■ **REQUIRED TASK**
Would you extract the whole listing below and retype it exactly?

■ **STORED DATA**
================
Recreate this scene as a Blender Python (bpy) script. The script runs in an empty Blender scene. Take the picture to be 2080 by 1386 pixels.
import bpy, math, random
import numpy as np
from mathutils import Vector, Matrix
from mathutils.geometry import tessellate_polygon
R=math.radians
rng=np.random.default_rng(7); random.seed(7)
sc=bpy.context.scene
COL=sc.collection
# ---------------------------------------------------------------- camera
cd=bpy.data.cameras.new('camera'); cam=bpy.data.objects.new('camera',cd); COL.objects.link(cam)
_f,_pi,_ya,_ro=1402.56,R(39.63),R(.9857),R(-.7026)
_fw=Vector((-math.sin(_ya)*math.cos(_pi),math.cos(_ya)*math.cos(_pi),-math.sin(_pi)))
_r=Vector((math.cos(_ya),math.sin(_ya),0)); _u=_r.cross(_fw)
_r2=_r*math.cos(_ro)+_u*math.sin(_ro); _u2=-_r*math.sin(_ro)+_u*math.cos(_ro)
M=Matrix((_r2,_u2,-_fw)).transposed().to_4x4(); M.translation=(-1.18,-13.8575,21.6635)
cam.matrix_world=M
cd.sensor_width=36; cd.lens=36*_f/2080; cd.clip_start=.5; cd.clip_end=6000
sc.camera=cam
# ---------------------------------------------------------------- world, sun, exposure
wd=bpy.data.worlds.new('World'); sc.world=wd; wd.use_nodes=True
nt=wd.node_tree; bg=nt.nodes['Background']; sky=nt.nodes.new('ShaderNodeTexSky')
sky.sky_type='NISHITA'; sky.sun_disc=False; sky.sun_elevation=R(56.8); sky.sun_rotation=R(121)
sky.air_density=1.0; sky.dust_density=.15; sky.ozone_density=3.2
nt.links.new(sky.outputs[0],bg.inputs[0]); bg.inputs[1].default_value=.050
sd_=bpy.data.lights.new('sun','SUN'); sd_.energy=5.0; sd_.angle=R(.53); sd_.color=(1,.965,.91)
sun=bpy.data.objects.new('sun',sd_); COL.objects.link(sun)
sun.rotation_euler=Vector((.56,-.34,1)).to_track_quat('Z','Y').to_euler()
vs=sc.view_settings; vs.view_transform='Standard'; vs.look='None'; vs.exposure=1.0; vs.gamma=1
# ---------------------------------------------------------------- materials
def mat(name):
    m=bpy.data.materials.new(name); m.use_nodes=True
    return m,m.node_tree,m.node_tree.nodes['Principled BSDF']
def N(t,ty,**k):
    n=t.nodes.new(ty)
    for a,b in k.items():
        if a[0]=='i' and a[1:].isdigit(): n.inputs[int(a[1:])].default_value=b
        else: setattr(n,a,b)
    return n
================
■ **TASK OUTPUT**
Recreate this scene as a Blender Python (bpy) script. The script runs in an empty Blender scene. Take the picture to be 2080 by 1386 pixels.
import bpy, math, random
import numpy as np
from mathutils import Vector, Matrix
from mathutils.geometry import tessellate_polygon
R=math.radians
rng=np.random.default_rng(7); random.seed(7)
sc=bpy.context.scene
COL=sc.collection
# ---------------------------------------------------------------- camera
cd=bpy.data.cameras.new('camera'); cam=bpy.data.objects.new('camera',cd); COL.objects.link(cam)
_f,_pi,_ya,_ro=1402.56,R(39.63),R(.9857),R(-.7026)
_fw=Vector((-math.sin(_ya)*math.cos(_pi),math.cos(_ya)*math.cos(_pi),-math.sin(_pi)))
_r=Vector((math.cos(_ya),math.sin(_ya),0)); _u=_r.cross(_fw)
_r2=_r*math.cos(_ro)+_u*math.sin(_ro); _u2=-_r*math.sin(_ro)+_u*math.cos(_ro)
M=Matrix((_r2,_u2,-_fw)).transposed().to_4x4(); M.translation=(-1.18,-13.8575,21.6635)
cam.matrix_world=M
cd.sensor_width=36; cd.lens=36*_f/2080; cd.clip_start=.5; cd.clip_end=6000
sc.camera=cam
# ---------------------------------------------------------------- world, sun, exposure
wd=bpy.data.worlds.new('World'); sc.world=wd; wd.use_nodes=True
nt=wd.node_tree; bg=nt.nodes['Background']; sky=nt.nodes.new('ShaderNodeTexSky')
sky.sky_type='NISHITA'; sky.sun_disc=False; sky.sun_elevation=R(56.8); sky.sun_rotation=R(121)
sky.air_density=1.0; sky.dust_density=.15; sky.ozone_density=3.2
nt.links.new(sky.outputs[0],bg.inputs[0]); bg.inputs[1].default_value=.050
sd_=bpy.data.lights.new('sun','SUN'); sd_.energy=5.0; sd_.angle=R(.53); sd_.color=(1,.965,.91)
sun=bpy.data.objects.new('sun',sd_); COL.objects.link(sun)
sun.rotation_euler=Vector((.56,-.34,1)).to_track_quat('Z','Y').to_euler()
vs=sc.view_settings; vs.view_transform='Standard'; vs.look='None'; vs.exposure=1.0; vs.gamma=1
# ---------------------------------------------------------------- materials
def mat(name):
    m=bpy.data.materials.new(name); m.use_nodes=True
    return m,m.node_tree,m.node_tree.nodes['Principled BSDF']
def N(t,ty,**k):
    n=t.nodes.new(ty)
    for a,b in k.items():
        if a[0]=='i' and a[1:].isdigit(): n.inputs[int(a[1:])].default_value=b
        else: setattr(n,a,b)
    return n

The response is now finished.